FRV Energises Armenia’s Landmark Masrik-1 Solar Plant
- FRV commissions 55 MWac Masrik-1 solar farm in Armenia, powering 21,400 homes and cutting 54,000 t CO₂ as the nation targets 15 % solar by 2030.
Fotowatio Renewable Ventures (FRV) has flipped the switch at Masrik-1, a 55-MW ac (62-MW dc) solar farm spread across 130 hectares near Mets Masrik in Armenia’s Gegharkunik province—now the largest photovoltaic facility in the country.
Built by China Machinery Engineering Corporation and fitted with roughly 115,000 bifacial panels, the project was financed by the International Finance Corporation, the European Bank for Reconstruction and Development, the EU’s Neighbourhood Investment Platform and Ameriabank. FRV secured a long-term power-purchase agreement with Electrical Networks of Armenia, locking in offtake for the plant’s output.

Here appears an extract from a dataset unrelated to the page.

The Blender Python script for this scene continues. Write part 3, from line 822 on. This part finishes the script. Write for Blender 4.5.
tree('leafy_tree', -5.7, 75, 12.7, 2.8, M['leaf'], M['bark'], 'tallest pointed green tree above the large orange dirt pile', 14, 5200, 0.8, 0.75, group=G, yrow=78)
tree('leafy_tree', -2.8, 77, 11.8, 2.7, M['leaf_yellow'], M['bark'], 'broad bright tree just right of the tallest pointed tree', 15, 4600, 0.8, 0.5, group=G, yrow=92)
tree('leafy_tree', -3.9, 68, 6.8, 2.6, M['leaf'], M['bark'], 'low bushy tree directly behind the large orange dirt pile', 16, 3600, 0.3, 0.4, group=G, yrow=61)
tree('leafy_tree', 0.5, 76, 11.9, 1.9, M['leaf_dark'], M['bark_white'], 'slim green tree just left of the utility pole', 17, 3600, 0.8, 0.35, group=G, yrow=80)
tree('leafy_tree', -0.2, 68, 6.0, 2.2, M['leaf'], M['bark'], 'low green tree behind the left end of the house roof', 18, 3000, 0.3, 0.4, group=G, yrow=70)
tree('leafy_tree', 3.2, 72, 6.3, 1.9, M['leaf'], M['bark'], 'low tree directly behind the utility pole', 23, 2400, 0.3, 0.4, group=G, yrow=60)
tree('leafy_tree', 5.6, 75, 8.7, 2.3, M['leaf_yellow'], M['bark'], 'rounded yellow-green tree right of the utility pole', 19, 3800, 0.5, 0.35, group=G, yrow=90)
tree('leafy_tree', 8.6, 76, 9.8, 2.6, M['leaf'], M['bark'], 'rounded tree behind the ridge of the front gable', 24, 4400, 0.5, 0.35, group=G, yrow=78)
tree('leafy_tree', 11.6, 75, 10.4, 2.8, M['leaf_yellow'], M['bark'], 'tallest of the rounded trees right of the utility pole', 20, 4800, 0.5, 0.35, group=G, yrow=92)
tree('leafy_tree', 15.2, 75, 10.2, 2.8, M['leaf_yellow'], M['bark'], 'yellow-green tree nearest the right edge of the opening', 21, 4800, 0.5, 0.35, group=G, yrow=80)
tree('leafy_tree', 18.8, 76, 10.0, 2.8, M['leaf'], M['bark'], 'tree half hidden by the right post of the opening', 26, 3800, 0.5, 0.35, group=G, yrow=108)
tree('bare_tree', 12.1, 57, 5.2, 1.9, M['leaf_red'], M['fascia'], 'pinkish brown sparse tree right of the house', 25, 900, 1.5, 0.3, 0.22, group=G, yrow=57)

Masrik-1 is expected to generate about 21,400 households’ worth of clean electricity each year and keep more than 54,000 tonnes of CO₂ out of the atmosphere annually. FRV says the plant’s commissioning pushes its global operating portfolio past the 3-GW mark while underscoring the company’s strategy of anchoring new markets with utility-scale flagships.
For Armenia, the project is a timely boost. Yerevan has set a goal of lifting solar power to 15 % of domestic generation by 2030, and larger projects such as Masrik-1—and the forthcoming 200-MW Ayg-1 venture backed by Masdar—will do much of the heavy lifting. The country’s solar resource averages 1,700 kWh per square metre, around 60 % higher than the European mean, giving developers a natural advantage as equipment prices fall and financing windows widen.
FRV’s chief business-development officer Tristán Higuero called Masrik-1 “a turning point for Armenia’s energy mix and a milestone for our own expansion.” With a shovel-ready pipeline in emerging markets from the Caucasus to North Africa, the Madrid-based firm says hybrid storage add-ons are already under study for Masrik-1 to firm daytime output and squeeze more value from Armenia’s high-irradiance peaks.